The Book Woman of Troublesome Creek is a book about the power of books in a harsh world. Of the many titles it specifically mentions, two are particularly important. The first is J. M. Barrie’s Peter and Wendy, which tells the story of Peter Pan, a boy who escaped growing up by fleeing to Never-Never Land. Peter represents the boundlessness and potential of childhood, and his story is especially poignant in a place and time where not all children do manage to grow up. The second is Pearl S. Buck’s The Good Earth, which won the Pulitzer Prize in 1931. Set in early 20th century China, The Good Earth tells the story of a rural farmer and his family’s triumphs and tragedies. Wang Lung and his wife, O-Lan, provide a mirror for Kentucky homesteaders like Cussy Mary Carter and Jackson Lovett in their deep connection with the land, but also their struggle and poverty. Other novels by author Kim Michele Richardson touch on similar themes to The Book Woman, especially bigotry, hardship, and motherlessness. The Liar’s Bench, which follows the story of a Black Kentucky teenager who discovers her mother dead on her 17th birthday, deals with themes of bigotry and isolation.
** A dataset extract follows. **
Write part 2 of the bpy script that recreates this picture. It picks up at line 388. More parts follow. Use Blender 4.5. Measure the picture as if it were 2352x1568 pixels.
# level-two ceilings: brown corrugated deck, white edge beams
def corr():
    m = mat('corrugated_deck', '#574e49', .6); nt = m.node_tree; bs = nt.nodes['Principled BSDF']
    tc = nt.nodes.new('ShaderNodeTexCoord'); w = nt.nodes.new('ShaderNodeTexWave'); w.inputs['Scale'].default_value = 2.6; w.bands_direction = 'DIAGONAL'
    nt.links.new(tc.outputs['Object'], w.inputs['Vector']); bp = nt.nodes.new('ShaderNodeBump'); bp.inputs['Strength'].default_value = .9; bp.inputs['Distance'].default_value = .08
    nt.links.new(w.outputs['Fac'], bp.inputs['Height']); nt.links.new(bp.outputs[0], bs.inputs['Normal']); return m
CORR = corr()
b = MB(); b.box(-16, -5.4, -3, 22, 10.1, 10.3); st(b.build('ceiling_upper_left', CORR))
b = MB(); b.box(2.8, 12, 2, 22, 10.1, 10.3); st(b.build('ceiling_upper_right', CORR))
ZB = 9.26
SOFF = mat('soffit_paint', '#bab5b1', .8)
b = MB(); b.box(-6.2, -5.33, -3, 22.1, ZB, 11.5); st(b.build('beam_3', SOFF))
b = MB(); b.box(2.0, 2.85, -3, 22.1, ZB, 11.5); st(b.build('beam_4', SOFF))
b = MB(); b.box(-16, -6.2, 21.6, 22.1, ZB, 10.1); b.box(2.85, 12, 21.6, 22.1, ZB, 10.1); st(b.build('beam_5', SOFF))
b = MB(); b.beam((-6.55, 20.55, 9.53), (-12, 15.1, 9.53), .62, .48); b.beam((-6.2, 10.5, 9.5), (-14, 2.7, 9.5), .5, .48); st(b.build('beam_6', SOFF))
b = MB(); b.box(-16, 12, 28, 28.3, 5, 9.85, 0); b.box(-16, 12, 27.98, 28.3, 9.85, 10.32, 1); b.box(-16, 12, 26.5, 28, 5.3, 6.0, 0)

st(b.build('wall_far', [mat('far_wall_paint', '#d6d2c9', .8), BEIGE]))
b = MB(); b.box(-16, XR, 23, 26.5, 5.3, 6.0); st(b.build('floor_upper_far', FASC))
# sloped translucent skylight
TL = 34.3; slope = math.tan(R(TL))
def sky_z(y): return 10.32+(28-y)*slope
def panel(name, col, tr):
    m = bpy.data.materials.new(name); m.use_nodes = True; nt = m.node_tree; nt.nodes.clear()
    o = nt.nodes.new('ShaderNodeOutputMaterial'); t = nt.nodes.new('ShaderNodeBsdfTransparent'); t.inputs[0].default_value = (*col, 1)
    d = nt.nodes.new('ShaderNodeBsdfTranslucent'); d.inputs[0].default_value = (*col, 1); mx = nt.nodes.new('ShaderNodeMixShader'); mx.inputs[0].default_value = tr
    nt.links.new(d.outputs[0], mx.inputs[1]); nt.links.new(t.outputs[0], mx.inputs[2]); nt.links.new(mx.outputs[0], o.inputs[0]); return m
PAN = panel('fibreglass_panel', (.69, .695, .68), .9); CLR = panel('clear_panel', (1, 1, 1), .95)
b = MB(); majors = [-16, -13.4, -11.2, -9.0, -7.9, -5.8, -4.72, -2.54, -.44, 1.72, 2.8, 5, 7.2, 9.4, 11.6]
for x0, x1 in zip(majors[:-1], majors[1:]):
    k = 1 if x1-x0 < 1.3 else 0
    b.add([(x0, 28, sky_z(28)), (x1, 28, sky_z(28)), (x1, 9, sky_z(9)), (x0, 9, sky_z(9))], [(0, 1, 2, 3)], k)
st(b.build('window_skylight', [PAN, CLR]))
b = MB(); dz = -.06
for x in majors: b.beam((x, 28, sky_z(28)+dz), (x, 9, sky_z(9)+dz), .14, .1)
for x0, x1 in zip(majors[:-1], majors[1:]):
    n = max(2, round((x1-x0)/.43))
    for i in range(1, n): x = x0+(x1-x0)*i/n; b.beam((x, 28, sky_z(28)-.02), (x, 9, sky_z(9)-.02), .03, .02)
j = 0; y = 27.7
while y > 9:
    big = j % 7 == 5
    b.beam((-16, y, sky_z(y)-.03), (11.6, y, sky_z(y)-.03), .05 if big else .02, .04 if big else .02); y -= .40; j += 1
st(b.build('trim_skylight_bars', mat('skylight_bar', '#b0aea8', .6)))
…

And GodPretty in the Tobacco Field engages with poverty and hardship in the lives of Kentucky coal miners and their communities as it follows RubyLyn Bishop, an orphaned girl taken in by her abusive uncle. Finally, both The Book Woman of Troublesome Creek and Jojo Moyes’ The Giver of Stars build their stories around the real-life history of the Pack Horse library project and the difficulty of life in rural Kentucky during the Great Depression. Because both books were released within a period of six months, concerns were raised in the literary community about potential plagiarism that were eventually dispelled. Moyes’ book focuses almost exclusively on the economic hardships of the era and the Pack Horse librarians, while The Book Woman also folds in the history of the Blue Fugates of Kentucky.
Key Facts about The Book Woman of Troublesome Creek
  • Full Title: The Book Woman of Troublesome Creek
  • When Written: 2018
  • Where Written: Kentucky, United States
  • When Published: 2019
  • Literary Period: Contemporary
  • Genre: Historical Fiction
  • Setting: Rural, southeastern Kentucky in the late 1930s
  • Climax: Cussy Mary Carter promises to raise Honey after finding Honey’s father dead and her mother dying.
  • Antagonist: Vester Frazier, Harriet Hardin, and Sheriff Davies Kimbo
  • Point of View: First Person

Extra Credit for The Book Woman of Troublesome Creek

Black and White and Read All Over. Kim Michele Richardson is related to Irvin S. Cobb (1876–1944), a newspaper columnist, humorist, and novelist from Kentucky. When he was writing for the New York World, he was the highest paid staff reporter for any newspaper in the United States.

Through the Lens. In addition to being a best-selling author, Kim Michele Richardson is an amateur photographer who has won national recognition for her work.